Quote the listing below word for word, stopping after the line that contains "PI = math.pi".

Begin Dataset content

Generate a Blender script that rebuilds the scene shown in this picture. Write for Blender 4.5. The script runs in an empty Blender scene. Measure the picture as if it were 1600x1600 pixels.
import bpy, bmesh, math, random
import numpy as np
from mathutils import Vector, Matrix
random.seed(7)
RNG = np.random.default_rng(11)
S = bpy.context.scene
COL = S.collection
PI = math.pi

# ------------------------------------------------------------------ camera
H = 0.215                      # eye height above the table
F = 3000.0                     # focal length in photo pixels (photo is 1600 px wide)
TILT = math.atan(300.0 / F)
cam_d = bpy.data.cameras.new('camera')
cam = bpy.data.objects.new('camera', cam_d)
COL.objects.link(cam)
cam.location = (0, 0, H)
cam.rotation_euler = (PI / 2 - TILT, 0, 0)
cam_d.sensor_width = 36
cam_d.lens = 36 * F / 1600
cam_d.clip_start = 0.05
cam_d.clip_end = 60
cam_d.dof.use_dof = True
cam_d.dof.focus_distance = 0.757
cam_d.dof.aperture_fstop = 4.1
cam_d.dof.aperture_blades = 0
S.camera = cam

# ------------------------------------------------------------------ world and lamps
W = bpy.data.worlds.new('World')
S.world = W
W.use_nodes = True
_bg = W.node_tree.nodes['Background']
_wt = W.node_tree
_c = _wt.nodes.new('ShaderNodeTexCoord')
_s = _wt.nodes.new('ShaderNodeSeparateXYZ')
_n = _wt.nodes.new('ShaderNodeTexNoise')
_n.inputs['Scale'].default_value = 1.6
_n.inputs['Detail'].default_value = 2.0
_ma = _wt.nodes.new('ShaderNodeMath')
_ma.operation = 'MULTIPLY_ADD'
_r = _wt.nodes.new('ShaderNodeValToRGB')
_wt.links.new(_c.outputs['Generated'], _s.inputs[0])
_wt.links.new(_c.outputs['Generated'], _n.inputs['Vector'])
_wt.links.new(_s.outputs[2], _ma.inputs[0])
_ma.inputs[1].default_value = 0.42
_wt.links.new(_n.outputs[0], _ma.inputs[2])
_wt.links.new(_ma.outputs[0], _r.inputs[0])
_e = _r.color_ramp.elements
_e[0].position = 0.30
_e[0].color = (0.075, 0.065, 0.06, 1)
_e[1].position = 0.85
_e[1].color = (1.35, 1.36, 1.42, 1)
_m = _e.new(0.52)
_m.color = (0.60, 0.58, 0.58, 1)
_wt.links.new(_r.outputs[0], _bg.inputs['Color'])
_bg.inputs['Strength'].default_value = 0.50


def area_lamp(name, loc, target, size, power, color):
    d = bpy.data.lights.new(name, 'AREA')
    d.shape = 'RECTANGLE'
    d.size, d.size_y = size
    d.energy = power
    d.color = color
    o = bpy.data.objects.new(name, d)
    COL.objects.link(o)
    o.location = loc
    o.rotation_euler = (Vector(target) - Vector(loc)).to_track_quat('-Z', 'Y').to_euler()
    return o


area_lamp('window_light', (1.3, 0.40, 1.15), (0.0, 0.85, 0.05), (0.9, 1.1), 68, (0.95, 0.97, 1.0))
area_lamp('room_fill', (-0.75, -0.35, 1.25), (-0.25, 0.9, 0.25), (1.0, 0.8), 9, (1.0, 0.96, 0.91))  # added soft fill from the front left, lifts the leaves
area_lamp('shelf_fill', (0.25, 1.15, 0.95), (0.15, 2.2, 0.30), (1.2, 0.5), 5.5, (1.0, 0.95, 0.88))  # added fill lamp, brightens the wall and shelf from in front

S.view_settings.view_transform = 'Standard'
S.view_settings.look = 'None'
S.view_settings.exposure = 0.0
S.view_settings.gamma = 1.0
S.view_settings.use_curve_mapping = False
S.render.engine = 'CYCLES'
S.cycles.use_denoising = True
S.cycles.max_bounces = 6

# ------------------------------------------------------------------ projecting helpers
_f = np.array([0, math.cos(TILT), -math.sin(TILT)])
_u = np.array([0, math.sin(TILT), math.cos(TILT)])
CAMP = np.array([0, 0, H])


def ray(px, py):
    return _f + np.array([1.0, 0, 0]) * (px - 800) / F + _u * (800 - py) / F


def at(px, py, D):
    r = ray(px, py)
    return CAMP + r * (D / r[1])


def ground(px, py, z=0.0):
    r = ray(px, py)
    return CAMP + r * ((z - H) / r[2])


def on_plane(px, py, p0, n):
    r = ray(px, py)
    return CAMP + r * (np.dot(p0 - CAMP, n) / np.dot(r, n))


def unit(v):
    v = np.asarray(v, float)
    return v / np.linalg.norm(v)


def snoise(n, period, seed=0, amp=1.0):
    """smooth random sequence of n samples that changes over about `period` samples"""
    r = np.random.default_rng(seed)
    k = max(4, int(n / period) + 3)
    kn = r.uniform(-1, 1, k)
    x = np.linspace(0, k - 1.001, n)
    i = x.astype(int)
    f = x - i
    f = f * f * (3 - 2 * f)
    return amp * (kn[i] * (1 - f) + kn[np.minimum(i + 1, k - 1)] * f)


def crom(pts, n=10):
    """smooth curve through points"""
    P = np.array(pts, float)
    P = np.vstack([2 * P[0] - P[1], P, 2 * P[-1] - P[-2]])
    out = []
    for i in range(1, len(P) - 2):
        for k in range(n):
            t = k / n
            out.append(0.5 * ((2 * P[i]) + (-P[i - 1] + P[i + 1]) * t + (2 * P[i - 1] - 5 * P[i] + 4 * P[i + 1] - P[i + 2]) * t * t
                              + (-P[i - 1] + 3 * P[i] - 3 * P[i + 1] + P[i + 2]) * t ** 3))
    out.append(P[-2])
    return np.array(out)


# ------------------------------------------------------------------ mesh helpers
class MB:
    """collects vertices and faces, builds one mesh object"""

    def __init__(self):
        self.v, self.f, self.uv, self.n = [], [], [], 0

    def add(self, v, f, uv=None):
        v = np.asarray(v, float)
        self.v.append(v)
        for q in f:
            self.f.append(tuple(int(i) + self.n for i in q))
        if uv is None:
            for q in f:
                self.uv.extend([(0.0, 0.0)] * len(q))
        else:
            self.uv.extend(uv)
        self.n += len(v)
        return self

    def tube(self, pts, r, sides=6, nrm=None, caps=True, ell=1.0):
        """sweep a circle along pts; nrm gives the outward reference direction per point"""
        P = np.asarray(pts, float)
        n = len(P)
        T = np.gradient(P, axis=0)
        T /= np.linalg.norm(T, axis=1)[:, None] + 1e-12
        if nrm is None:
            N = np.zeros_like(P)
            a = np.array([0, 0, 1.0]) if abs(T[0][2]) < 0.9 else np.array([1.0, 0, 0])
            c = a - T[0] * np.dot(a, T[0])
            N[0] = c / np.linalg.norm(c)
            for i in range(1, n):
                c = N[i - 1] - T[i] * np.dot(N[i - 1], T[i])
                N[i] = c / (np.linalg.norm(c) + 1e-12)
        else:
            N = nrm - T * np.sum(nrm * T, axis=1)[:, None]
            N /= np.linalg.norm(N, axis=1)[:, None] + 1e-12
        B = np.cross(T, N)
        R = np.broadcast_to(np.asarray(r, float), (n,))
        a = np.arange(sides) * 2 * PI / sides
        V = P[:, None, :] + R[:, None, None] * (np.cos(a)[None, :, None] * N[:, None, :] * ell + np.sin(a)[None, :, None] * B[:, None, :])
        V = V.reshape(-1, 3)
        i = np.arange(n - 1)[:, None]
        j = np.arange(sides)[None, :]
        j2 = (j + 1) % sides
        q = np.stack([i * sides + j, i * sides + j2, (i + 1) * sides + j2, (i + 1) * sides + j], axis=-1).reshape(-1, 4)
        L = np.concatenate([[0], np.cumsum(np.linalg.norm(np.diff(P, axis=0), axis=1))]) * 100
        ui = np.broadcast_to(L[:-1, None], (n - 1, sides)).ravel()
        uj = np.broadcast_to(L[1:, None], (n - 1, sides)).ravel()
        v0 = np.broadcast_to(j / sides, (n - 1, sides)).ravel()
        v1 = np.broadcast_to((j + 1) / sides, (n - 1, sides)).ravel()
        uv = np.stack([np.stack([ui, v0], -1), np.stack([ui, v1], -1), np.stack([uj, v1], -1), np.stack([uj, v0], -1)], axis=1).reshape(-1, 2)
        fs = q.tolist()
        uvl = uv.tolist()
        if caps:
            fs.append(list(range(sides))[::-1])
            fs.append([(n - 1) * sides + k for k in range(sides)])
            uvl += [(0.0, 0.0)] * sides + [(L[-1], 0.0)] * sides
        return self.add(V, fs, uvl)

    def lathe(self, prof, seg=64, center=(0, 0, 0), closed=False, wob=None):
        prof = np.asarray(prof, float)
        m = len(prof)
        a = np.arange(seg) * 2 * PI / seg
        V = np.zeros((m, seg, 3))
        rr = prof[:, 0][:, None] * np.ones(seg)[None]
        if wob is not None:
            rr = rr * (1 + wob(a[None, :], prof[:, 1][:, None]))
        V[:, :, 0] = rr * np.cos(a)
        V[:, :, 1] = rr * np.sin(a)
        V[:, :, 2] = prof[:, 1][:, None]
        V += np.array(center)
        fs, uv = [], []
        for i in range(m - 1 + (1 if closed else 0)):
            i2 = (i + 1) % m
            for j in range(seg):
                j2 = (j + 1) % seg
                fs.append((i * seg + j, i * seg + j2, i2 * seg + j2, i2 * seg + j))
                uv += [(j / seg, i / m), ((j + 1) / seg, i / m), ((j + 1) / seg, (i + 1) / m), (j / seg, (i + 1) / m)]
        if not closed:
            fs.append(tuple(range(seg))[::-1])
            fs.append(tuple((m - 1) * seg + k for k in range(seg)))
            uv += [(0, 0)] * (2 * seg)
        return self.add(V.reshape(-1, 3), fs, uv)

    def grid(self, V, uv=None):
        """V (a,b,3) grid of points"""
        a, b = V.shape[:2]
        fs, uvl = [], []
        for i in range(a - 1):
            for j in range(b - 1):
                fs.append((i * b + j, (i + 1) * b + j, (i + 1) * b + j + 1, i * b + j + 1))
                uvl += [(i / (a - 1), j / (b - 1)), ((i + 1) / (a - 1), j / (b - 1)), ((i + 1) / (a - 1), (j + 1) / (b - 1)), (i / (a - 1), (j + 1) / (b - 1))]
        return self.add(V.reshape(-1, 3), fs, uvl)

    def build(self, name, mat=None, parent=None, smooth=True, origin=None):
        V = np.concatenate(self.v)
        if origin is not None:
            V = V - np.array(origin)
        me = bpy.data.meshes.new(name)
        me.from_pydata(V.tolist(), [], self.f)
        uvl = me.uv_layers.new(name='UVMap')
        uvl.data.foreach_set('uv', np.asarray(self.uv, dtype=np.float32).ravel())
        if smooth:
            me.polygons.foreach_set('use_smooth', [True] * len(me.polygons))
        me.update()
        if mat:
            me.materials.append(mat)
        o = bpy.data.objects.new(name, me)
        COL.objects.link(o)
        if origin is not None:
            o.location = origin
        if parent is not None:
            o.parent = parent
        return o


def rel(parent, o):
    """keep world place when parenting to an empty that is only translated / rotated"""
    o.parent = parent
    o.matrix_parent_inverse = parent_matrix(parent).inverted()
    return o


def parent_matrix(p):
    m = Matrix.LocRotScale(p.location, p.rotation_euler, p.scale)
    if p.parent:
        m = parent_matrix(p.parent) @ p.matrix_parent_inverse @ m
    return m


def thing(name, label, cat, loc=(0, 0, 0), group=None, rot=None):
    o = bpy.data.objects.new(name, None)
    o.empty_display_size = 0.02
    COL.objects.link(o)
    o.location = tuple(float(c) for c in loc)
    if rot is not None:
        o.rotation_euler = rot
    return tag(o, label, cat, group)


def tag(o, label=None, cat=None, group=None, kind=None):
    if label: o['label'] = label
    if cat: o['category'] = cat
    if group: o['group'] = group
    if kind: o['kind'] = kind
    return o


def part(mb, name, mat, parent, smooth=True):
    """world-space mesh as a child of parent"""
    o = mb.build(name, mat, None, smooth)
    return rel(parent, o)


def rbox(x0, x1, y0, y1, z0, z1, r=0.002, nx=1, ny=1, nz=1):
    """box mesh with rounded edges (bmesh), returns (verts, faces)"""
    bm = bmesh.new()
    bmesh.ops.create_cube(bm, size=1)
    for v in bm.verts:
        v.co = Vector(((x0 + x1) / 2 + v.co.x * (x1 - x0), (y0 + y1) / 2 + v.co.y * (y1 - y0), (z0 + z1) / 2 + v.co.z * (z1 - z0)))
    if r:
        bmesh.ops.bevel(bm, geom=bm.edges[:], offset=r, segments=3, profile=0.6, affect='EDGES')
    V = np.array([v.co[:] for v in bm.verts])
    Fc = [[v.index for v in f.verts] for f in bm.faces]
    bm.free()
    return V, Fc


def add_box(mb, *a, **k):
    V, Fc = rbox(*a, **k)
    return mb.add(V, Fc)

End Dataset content

> The result:
Generate a Blender script that rebuilds the scene shown in this picture. Write for Blender 4.5. The script runs in an empty Blender scene. Measure the picture as if it were 1600x1600 pixels.
import bpy, bmesh, math, random
import numpy as np
from mathutils import Vector, Matrix
random.seed(7)
RNG = np.random.default_rng(11)
S = bpy.context.scene
COL = S.collection
PI = math.pi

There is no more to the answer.